With photography, it is easy to get in on the ground floor — scrape together a few hundred bucks for a DSLR kit and some memory and you’ve got a ticket.  (By the way, I’m not criticizing.  That’s how I wound up here.)   But folks quickly tire of the general admission and want more exclusive access.  So they start telling people how it’s done: they blog, and publish articles, offer lessons.  (Again, to criticize would be the height of hypocrisy.  Pot to kettle: “You are black.”)  Most see it as a way to try to make a buck — so they promote themselves relentlessly.  And if you want credibility, you are expected to do the same.  Noise. Buzz. Blog. Comment. Update. Twitter. Facebook. Flickr. Noise.

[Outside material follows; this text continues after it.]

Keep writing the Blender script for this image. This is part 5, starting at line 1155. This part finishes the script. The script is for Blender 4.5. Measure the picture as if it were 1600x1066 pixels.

It’s a double edged sword.  I get that.  Ours is a visual medium — and if you can’t drum up viewers, what’s the point?  But it all feels hopelessly hollow. And in my travels across the world-wide-web, I come across a lot of crap.  I’m talking about some really bad, trite, pandering advice. The kind of garbage that encourages mediocrity and consumerism.  Articles like “ten photos you must shoot in every maternity session” and… and… and.. oh, I don’t even want to waste energy recalling another example.   This stuff gets a lot of play — tons of people link to it, and I click.  More wasted time and constricted blood vessels.  I was so disheartened by the whole scene that I considered not writing a piece today.  I mean, am I any different?  Do I offer something more valuable?  If I answer yes, does anyone but me agree?  But then two things changed my mind:

1) I clicked on this link; and
2) I re-read Doug’s statement about the importance of intentions.

“One Hundred Metres of Existence” reminded me that, amid all the crap out there, there’s some pretty awesome stuff.  So, I’ve got keep digging through.  I just need to develop a better noise filter.  And, as far as my membership in this mob is concerned… Well, my collaborators and I are trying to create a space that’s a little more enriching than most.  Frankly, we’re careful not to talk out of our asses.   We’re more concerned with content than comments. We’re looking for real dialogue and interaction.  We’re not trying to sell you anything.   And we honestly believe that you all have as much, if not more, to offer than we do.

In the next few weeks, I’m going to streamline everything.  I’m going do some spring cleaning in my bookmarks and my RSS feeds.  I’m hoping that you’ll all continue to participate here and invite like-minded folks looking for meaningful conversation about photography to join the conversation.

Maybe, together, we can demonstrate that not all enthusiasts are under-cutting the art.